◆ **Aim of the exercise**
Return the lines below exactly, from the first line to the line that contains "sc.camera = cam". Leave out pictures.
## START
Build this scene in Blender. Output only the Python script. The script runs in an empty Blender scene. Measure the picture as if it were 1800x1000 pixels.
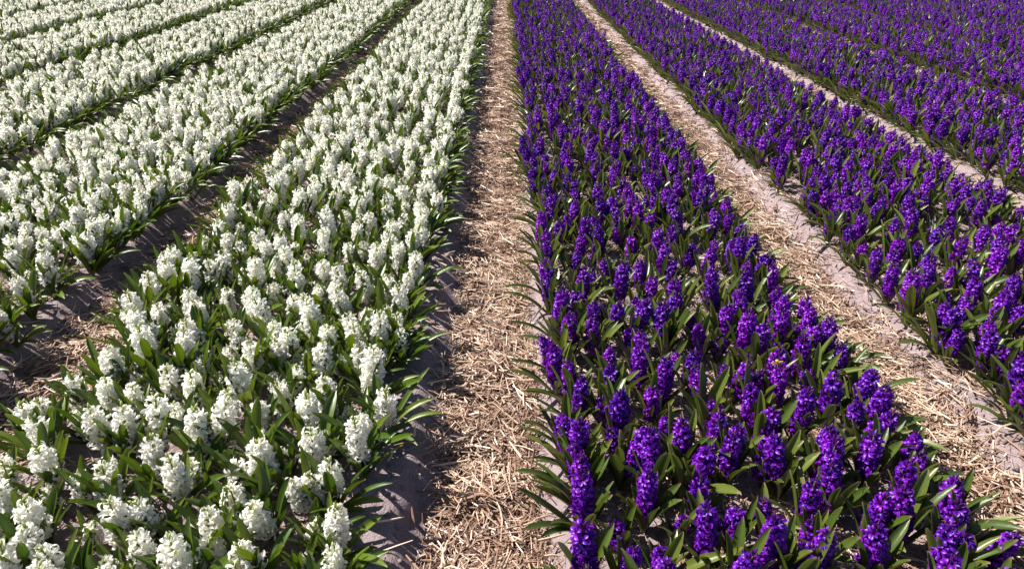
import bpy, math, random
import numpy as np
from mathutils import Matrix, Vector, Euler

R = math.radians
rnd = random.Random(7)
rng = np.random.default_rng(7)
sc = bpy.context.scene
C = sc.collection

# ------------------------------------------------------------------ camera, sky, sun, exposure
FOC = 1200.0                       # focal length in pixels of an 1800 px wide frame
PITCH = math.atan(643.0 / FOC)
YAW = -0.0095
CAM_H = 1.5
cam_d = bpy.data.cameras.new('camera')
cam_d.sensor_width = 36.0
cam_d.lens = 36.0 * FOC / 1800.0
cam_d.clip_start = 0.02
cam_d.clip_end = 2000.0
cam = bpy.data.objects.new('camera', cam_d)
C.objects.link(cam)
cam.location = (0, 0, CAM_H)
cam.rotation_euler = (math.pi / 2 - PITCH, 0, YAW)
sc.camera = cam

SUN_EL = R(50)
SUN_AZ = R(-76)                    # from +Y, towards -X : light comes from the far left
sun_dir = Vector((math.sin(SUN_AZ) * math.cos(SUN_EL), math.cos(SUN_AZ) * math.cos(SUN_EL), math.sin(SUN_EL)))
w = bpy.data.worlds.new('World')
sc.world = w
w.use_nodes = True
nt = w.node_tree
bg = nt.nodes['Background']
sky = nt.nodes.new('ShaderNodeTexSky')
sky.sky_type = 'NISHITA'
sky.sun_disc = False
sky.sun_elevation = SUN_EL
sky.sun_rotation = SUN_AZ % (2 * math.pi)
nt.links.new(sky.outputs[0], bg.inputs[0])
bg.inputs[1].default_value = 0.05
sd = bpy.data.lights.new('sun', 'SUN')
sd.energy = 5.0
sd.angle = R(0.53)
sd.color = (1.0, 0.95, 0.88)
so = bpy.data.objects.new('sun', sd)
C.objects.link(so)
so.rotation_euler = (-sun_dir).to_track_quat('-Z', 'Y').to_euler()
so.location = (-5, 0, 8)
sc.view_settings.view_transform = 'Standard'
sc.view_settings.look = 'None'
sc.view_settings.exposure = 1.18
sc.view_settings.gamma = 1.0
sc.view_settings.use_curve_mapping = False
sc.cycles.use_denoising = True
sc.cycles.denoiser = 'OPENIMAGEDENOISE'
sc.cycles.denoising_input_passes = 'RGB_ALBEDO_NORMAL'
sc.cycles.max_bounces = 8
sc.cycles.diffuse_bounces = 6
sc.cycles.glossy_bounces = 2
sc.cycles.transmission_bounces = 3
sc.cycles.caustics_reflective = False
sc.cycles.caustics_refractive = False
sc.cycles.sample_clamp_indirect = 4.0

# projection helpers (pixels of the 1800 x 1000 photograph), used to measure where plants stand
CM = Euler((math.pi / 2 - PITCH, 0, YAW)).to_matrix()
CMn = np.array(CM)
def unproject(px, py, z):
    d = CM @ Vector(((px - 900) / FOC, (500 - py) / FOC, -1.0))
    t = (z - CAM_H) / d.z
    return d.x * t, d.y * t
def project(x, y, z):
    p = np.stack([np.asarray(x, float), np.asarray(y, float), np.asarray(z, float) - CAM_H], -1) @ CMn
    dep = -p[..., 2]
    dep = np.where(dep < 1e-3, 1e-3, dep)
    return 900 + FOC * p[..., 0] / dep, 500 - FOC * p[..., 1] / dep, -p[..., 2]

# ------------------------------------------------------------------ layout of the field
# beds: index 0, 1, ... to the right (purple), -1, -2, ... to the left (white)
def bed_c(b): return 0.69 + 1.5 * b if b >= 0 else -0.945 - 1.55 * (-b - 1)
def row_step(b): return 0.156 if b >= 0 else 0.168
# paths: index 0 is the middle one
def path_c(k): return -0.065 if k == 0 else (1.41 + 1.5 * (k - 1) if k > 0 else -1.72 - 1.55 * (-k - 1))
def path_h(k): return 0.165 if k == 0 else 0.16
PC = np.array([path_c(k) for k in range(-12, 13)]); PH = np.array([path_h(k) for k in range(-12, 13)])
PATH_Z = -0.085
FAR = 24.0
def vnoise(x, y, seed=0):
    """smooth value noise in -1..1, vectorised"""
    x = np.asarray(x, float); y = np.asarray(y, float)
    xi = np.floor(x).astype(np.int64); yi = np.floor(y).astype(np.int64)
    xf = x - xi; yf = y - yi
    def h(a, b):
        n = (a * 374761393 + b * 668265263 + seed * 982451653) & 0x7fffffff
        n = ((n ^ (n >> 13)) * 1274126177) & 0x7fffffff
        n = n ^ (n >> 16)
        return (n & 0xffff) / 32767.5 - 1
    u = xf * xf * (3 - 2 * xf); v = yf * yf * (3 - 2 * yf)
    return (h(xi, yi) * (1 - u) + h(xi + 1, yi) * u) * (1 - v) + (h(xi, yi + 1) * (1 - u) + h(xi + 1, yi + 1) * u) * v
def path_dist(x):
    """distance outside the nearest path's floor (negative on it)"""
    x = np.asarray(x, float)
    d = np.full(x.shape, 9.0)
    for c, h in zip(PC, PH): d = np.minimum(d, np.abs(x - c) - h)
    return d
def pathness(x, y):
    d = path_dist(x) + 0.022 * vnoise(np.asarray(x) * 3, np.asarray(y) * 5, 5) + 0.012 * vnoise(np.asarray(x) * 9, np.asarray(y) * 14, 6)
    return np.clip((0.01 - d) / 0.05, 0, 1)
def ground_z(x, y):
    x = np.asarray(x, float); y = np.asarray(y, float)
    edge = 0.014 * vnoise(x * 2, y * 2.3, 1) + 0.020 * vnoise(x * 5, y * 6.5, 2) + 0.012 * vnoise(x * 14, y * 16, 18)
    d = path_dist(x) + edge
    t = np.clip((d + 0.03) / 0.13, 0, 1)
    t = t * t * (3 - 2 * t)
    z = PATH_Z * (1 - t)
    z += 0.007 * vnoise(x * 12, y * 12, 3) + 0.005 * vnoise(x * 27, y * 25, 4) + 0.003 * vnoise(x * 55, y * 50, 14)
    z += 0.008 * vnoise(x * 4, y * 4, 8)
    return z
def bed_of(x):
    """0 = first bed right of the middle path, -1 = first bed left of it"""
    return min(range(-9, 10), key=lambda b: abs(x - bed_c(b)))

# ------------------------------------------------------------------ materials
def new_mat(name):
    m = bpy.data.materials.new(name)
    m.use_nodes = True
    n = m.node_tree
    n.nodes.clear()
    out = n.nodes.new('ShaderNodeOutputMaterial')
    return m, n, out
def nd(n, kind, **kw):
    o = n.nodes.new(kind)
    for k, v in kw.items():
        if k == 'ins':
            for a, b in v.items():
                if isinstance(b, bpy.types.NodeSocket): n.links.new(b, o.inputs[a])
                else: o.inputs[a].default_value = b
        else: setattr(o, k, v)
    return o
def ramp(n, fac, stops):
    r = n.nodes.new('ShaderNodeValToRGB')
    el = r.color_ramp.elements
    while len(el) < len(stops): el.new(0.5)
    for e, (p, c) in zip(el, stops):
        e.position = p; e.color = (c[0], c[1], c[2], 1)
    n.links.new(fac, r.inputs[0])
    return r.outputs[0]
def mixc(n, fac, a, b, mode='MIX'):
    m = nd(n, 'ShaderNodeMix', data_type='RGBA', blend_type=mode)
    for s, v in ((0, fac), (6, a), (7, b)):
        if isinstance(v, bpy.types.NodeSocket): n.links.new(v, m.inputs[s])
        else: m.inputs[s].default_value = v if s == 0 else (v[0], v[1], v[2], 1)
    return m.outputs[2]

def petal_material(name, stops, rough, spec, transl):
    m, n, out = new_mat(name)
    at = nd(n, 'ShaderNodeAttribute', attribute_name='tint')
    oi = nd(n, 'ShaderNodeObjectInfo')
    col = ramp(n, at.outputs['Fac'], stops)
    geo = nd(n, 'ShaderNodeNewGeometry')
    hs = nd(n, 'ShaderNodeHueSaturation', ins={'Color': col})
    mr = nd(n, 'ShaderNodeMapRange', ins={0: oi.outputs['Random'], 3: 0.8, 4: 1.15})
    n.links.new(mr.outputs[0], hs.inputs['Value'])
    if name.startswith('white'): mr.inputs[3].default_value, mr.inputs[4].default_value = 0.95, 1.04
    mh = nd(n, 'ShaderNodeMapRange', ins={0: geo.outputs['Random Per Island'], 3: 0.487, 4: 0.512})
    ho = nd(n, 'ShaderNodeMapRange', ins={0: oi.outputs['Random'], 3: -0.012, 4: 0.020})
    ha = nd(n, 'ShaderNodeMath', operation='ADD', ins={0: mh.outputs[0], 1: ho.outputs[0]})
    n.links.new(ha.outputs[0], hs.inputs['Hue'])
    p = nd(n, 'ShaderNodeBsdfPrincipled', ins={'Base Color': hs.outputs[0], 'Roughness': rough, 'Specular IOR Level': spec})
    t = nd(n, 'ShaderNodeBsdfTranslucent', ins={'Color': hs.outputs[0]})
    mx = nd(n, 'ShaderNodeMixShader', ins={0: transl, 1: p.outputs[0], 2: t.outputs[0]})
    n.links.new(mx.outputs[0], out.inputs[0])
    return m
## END
◆ **Response to the exercise**
Build this scene in Blender. Output only the Python script. The script runs in an empty Blender scene. Measure the picture as if it were 1800x1000 pixels.
import bpy, math, random
import numpy as np
from mathutils import Matrix, Vector, Euler

R = math.radians
rnd = random.Random(7)
rng = np.random.default_rng(7)
sc = bpy.context.scene
C = sc.collection

# ------------------------------------------------------------------ camera, sky, sun, exposure
FOC = 1200.0                       # focal length in pixels of an 1800 px wide frame
PITCH = math.atan(643.0 / FOC)
YAW = -0.0095
CAM_H = 1.5
cam_d = bpy.data.cameras.new('camera')
cam_d.sensor_width = 36.0
cam_d.lens = 36.0 * FOC / 1800.0
cam_d.clip_start = 0.02
cam_d.clip_end = 2000.0
cam = bpy.data.objects.new('camera', cam_d)
C.objects.link(cam)
cam.location = (0, 0, CAM_H)
cam.rotation_euler = (math.pi / 2 - PITCH, 0, YAW)
sc.camera = cam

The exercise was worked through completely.